Metal dependences of two convection theories for cool stellar envelopes

Most theories of turbulent convection in stellar envelopes assume incompressible how, and so require the assignment of a characteristic length scale from external evidence. In mixing-length theory, this length I is usually assigned to be a constant, alpha, times the local pressure scale height, H-P, or, alternatively, times the distance from the top of the convection zone, z. The new full-spectrum-of-turbulence theory of Canuto & Mazzitelli uses l = z, and therefore is formally parameter-free, Chieffi, Straniero, & Salaris have recently suggested that alpha in mixing-length theory depends on metallicity, Z, but they considered only low-mass stars.

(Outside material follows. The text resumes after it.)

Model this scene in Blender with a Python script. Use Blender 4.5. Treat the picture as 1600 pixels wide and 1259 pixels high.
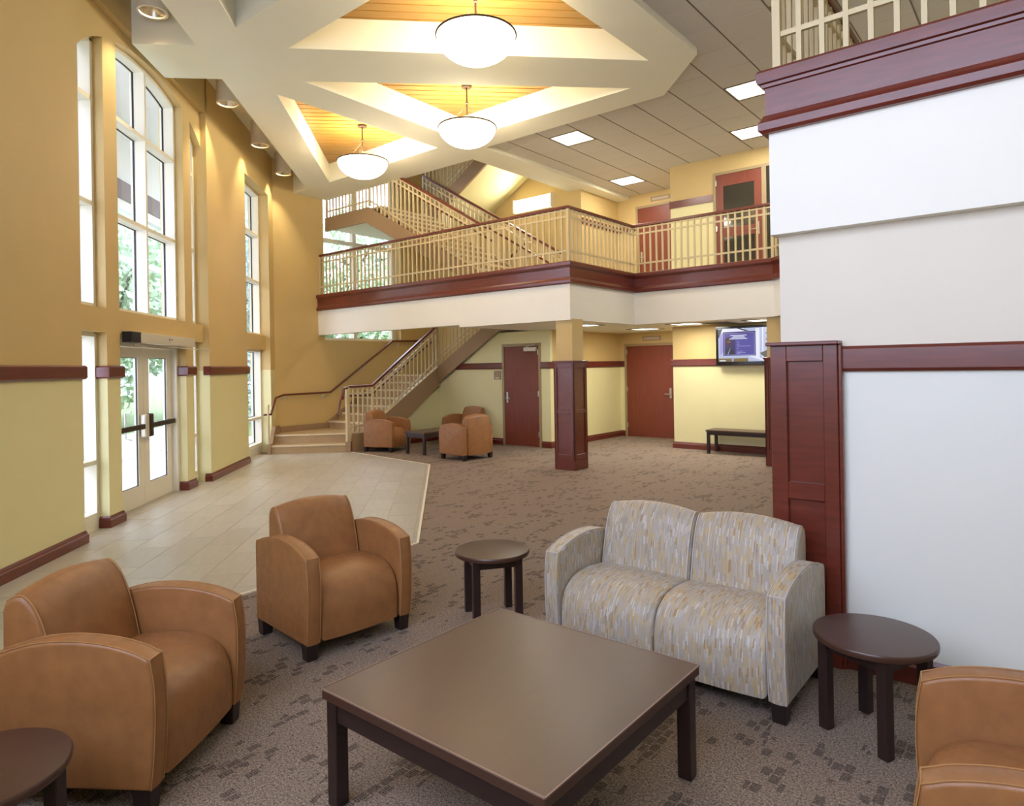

We do a similar analysis for stars of higher mass. Specifically, we compare predicted and observed effective temperatures of red giants and red supergiants of widely differing metallicities, but identical luminosities, within the mass range 5-10 M(circle dot). The stars utilized belong to several open clusters in the Galaxy with Z approximate to 0.02 and to the clusters NGC 330 and NGC 458 in the Small Magellanic Cloud with Z = 0.002-0.004. It appears that either alpha in mixing-length theory is independent of metallicity or, since the empirical effective temperatures of the SMC stars may have been underestimated, alpha increases slightly with decreasing metallicity. On the other hand, Canuto & Mazzitelli's theory with l = z is found to perform quite well in all cases, within the possible errors of the observations and of the low temperature opacities.